Records for the exercise:
============
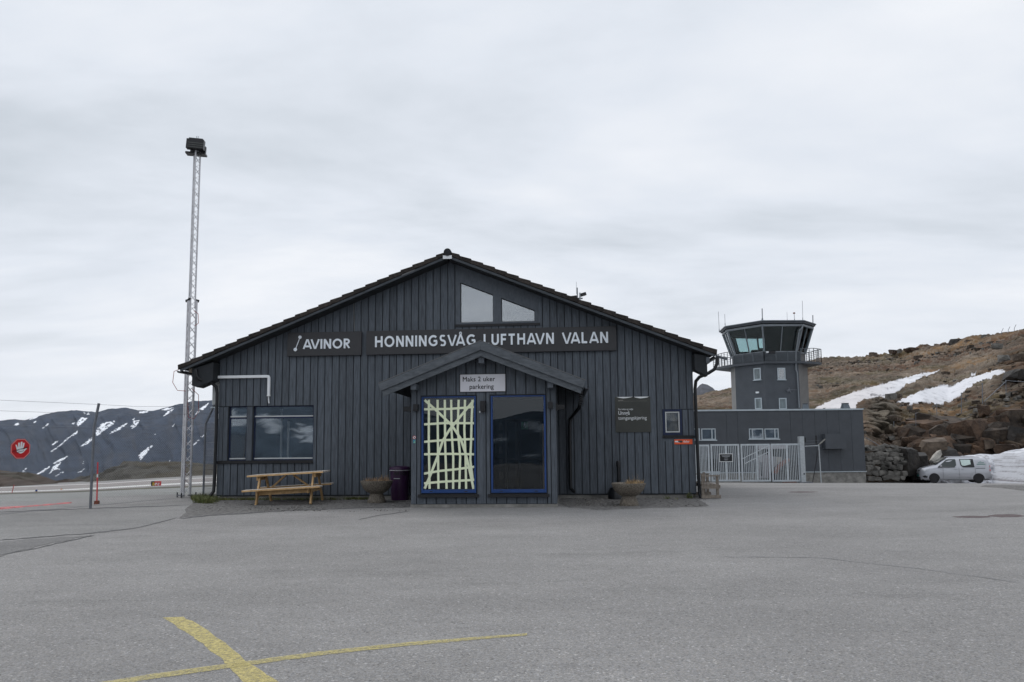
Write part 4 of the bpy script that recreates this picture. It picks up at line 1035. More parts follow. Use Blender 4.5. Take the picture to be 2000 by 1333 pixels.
============
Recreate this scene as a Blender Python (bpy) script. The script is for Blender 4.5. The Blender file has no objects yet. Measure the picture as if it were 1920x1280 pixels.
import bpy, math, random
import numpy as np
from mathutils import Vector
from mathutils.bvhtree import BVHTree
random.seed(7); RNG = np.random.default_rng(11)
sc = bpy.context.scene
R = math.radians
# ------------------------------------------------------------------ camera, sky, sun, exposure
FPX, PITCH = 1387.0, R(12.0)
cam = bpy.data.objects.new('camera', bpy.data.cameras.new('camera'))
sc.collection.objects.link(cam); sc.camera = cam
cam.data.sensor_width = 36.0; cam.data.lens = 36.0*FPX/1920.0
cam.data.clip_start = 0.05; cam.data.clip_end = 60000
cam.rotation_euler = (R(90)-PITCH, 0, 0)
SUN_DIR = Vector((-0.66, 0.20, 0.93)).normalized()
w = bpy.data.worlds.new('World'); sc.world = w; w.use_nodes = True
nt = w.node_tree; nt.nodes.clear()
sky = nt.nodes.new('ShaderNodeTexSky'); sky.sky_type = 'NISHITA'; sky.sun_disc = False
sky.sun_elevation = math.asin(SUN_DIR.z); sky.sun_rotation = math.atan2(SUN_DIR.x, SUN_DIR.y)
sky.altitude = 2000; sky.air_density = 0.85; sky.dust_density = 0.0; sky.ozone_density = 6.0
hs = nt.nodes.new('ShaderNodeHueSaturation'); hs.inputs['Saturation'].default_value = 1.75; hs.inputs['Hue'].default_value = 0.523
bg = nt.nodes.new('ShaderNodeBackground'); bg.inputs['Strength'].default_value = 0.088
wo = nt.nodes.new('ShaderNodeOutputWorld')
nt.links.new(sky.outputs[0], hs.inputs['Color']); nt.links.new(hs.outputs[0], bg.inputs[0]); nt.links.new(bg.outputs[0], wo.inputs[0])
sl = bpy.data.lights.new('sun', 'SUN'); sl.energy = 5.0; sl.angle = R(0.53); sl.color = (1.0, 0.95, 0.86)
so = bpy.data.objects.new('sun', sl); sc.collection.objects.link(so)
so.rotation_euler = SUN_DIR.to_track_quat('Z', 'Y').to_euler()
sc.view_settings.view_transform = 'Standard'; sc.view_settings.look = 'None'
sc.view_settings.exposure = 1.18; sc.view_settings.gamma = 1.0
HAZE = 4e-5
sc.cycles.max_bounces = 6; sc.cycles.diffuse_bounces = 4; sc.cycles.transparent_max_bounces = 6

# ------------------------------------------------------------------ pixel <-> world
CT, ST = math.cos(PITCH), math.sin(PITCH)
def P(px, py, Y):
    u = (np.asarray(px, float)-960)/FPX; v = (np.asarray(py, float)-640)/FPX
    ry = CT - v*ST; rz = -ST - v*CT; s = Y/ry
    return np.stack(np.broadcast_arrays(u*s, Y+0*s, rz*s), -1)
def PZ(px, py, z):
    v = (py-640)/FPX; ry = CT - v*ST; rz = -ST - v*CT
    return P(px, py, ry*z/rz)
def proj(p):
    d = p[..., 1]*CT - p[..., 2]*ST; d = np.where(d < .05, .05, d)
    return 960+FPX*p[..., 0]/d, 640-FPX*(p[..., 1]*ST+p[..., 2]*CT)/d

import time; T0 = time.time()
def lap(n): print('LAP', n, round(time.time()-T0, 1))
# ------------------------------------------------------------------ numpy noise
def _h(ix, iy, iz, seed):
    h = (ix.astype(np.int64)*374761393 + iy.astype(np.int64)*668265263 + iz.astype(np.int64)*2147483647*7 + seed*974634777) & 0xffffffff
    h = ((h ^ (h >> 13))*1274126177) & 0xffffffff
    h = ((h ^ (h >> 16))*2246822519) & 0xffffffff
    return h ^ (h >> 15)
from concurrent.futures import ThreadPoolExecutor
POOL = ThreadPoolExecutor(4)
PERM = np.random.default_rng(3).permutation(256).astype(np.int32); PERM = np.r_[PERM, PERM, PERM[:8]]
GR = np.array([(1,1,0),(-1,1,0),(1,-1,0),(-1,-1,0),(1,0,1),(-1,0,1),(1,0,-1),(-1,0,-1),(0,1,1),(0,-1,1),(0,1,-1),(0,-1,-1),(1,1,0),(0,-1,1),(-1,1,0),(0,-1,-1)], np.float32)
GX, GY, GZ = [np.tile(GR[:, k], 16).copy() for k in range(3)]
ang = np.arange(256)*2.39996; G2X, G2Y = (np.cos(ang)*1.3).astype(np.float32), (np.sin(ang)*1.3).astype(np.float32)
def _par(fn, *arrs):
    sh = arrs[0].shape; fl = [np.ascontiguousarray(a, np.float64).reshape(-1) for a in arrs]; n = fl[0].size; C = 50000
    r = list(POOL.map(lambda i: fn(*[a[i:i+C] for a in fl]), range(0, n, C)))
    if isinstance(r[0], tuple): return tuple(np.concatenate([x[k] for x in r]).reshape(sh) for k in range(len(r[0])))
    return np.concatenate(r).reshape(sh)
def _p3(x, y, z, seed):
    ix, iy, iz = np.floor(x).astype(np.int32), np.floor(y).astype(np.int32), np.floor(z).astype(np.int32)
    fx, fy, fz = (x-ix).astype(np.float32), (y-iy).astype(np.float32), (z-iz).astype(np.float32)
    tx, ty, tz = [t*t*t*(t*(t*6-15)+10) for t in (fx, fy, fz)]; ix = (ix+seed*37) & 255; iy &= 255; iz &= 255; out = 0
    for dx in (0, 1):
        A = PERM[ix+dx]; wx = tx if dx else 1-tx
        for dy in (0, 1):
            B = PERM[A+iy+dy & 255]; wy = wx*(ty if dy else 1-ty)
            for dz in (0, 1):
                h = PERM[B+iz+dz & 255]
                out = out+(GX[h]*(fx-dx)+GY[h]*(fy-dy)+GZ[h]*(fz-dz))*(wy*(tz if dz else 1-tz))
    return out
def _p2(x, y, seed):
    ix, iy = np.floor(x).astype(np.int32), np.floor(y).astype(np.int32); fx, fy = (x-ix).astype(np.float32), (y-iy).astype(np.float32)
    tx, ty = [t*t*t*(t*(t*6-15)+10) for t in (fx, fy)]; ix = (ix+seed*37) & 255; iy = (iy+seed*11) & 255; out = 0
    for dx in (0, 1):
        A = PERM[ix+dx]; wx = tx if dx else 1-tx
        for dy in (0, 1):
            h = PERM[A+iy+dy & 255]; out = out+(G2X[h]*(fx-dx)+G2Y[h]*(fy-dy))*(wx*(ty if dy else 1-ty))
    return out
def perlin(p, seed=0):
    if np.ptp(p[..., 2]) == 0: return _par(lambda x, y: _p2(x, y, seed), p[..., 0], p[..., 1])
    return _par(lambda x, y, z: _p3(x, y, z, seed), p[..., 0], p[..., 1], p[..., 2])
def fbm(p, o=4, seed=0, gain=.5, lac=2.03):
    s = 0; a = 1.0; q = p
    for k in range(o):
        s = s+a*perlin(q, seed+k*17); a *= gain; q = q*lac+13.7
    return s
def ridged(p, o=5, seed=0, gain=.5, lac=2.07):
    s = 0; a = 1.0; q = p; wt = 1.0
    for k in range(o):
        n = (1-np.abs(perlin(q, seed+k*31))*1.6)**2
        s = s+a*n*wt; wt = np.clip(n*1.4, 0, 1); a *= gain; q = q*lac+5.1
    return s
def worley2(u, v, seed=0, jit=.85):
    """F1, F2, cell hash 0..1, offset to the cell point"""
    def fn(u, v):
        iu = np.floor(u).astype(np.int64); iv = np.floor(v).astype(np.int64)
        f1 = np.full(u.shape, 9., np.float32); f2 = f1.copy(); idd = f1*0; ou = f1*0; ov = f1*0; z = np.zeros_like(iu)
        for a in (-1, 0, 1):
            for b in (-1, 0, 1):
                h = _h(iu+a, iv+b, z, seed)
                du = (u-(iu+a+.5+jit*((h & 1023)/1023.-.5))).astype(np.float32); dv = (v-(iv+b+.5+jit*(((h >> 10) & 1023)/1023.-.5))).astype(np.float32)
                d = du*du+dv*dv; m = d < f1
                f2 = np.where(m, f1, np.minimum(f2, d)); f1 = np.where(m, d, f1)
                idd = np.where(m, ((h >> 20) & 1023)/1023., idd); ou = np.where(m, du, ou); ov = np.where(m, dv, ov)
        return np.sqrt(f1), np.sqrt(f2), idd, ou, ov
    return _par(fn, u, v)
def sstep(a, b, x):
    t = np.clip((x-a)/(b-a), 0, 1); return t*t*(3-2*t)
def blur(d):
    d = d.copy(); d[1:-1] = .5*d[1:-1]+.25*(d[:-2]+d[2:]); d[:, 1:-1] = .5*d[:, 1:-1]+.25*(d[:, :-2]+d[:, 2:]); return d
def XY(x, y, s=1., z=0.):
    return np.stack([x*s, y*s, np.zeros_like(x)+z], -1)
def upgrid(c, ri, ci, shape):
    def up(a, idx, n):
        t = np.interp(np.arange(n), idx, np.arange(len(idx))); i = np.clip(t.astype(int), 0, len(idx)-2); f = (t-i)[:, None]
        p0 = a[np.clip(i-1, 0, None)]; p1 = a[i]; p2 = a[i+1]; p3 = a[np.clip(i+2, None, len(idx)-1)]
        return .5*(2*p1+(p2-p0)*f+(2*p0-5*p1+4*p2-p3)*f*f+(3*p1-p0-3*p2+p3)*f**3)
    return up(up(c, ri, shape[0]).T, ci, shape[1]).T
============
Which lines hold the word "objects"? Copy each of them from the records.

Result:
Recreate this scene as a Blender Python (bpy) script. The script is for Blender 4.5. The Blender file has no objects yet. Measure the picture as if it were 1920x1280 pixels.
cam = bpy.data.objects.new('camera', bpy.data.cameras.new('camera'))
sc.collection.objects.link(cam); sc.camera = cam
so = bpy.data.objects.new('sun', sl); sc.collection.objects.link(so)